**SUPPLIED MATERIAL**
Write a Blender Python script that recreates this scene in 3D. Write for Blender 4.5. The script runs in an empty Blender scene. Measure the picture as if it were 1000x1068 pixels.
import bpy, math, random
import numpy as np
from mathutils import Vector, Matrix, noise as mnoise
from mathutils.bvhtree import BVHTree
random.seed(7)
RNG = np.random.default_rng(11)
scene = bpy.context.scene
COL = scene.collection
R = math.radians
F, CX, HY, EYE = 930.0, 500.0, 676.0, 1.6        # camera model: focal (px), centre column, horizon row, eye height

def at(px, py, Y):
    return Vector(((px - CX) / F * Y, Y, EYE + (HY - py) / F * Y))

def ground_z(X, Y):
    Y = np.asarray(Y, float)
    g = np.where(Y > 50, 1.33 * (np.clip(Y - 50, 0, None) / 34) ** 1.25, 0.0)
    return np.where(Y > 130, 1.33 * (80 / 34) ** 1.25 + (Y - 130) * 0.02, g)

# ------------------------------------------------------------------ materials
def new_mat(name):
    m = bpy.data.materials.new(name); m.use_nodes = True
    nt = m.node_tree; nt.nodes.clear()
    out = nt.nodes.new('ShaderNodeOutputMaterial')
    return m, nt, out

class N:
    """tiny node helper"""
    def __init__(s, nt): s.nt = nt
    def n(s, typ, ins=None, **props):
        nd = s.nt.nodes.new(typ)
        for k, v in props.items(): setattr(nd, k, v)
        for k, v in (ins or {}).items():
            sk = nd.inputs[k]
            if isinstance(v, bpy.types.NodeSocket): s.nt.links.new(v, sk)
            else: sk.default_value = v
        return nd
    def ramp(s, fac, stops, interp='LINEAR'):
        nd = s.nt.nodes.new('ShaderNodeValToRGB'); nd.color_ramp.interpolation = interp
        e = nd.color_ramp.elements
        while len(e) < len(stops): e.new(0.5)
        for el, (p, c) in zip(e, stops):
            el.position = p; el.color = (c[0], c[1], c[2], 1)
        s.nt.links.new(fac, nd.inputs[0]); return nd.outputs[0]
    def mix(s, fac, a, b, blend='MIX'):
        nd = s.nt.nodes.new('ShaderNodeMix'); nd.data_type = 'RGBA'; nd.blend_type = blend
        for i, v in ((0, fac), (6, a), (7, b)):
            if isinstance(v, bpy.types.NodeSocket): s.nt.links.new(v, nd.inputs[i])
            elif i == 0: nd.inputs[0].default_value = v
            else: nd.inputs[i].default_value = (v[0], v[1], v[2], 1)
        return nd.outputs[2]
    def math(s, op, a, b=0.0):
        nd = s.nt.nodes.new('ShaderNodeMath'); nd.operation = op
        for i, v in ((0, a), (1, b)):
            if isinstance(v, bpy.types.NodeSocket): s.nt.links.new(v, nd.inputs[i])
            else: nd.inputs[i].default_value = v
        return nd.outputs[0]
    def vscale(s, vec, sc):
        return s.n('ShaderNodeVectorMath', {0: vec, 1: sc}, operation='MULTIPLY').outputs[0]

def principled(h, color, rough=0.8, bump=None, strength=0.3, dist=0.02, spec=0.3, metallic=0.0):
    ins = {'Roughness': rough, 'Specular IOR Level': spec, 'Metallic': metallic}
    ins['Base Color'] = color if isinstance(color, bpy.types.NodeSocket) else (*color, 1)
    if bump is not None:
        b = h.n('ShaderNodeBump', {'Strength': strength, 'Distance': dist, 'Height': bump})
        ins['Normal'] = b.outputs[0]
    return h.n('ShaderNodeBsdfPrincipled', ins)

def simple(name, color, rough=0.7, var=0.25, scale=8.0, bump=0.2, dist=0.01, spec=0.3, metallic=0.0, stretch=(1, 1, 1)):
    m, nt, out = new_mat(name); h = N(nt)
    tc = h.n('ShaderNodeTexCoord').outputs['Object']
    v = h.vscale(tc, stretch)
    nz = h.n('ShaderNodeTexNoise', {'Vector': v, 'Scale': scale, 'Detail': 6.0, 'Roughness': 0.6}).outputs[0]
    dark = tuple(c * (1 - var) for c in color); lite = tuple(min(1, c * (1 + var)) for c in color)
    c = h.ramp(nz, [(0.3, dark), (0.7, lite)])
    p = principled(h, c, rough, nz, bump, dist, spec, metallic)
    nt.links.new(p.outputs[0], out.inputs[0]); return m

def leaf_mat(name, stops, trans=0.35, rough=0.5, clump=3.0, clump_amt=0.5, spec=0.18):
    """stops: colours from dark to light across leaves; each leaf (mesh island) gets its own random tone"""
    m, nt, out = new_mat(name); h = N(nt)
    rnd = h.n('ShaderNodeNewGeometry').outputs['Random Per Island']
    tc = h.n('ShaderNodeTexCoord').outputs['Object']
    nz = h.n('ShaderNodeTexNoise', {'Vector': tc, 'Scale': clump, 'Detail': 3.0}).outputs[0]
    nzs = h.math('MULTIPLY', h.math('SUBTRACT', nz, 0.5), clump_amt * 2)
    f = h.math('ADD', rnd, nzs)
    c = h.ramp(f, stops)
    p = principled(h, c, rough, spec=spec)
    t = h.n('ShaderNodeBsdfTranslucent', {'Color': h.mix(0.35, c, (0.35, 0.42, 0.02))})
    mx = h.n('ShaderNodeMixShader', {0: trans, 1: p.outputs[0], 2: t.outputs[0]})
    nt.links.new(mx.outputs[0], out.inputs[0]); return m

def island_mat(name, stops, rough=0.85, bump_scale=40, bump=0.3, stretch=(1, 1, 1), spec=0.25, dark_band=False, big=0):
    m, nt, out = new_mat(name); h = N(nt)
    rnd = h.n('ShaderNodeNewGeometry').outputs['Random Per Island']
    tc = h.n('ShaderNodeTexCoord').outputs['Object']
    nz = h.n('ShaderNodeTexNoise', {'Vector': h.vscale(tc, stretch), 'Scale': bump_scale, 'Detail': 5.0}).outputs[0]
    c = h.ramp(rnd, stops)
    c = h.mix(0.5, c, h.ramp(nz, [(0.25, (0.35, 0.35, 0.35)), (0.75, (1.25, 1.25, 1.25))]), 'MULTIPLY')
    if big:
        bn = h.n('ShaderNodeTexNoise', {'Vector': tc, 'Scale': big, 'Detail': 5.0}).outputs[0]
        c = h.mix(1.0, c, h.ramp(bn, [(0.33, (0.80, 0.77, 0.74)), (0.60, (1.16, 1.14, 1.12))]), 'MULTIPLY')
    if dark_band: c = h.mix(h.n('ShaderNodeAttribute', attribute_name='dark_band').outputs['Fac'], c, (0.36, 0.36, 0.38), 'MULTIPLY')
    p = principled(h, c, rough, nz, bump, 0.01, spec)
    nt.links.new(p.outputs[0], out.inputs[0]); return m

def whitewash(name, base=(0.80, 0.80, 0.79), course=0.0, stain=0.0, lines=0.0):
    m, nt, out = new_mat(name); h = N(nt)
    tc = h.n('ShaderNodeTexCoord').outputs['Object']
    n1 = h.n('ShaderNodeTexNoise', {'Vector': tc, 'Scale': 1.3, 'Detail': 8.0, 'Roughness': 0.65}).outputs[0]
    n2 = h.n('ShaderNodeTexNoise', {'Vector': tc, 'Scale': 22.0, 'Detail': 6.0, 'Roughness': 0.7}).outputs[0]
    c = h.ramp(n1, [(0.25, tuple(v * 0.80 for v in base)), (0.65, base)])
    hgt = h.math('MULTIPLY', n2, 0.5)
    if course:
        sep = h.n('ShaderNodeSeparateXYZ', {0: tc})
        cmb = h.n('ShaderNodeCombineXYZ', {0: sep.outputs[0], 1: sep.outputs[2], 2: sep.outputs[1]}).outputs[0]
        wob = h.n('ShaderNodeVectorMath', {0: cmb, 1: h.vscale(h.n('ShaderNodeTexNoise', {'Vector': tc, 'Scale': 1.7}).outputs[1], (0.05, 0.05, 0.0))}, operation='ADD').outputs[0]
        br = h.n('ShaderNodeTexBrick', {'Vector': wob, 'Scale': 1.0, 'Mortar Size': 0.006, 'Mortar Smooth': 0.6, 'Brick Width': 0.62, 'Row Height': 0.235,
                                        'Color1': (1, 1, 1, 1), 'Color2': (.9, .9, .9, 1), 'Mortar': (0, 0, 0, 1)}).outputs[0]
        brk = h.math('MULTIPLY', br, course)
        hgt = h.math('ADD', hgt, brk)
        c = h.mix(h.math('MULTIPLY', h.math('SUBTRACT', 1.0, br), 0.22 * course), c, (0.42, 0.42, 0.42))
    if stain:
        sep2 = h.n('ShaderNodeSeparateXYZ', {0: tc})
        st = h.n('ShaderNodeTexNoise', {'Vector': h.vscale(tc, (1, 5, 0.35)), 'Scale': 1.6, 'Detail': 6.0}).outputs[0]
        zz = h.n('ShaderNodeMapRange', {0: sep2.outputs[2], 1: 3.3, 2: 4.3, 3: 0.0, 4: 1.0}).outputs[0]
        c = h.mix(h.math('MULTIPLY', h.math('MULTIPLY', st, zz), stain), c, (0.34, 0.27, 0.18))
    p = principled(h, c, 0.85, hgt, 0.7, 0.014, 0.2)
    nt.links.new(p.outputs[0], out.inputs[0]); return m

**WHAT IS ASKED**
Return the opening line of the data and every line after it through the line containing "return np.where(Y >", please, exactly as written and with nothing added.

**ANSWER TO THE EXERCISE**
Write a Blender Python script that recreates this scene in 3D. Write for Blender 4.5. The script runs in an empty Blender scene. Measure the picture as if it were 1000x1068 pixels.
import bpy, math, random
import numpy as np
from mathutils import Vector, Matrix, noise as mnoise
from mathutils.bvhtree import BVHTree
random.seed(7)
RNG = np.random.default_rng(11)
scene = bpy.context.scene
COL = scene.collection
R = math.radians
F, CX, HY, EYE = 930.0, 500.0, 676.0, 1.6        # camera model: focal (px), centre column, horizon row, eye height

def at(px, py, Y):
    return Vector(((px - CX) / F * Y, Y, EYE + (HY - py) / F * Y))

def ground_z(X, Y):
    Y = np.asarray(Y, float)
    g = np.where(Y > 50, 1.33 * (np.clip(Y - 50, 0, None) / 34) ** 1.25, 0.0)
    return np.where(Y > 130, 1.33 * (80 / 34) ** 1.25 + (Y - 130) * 0.02, g)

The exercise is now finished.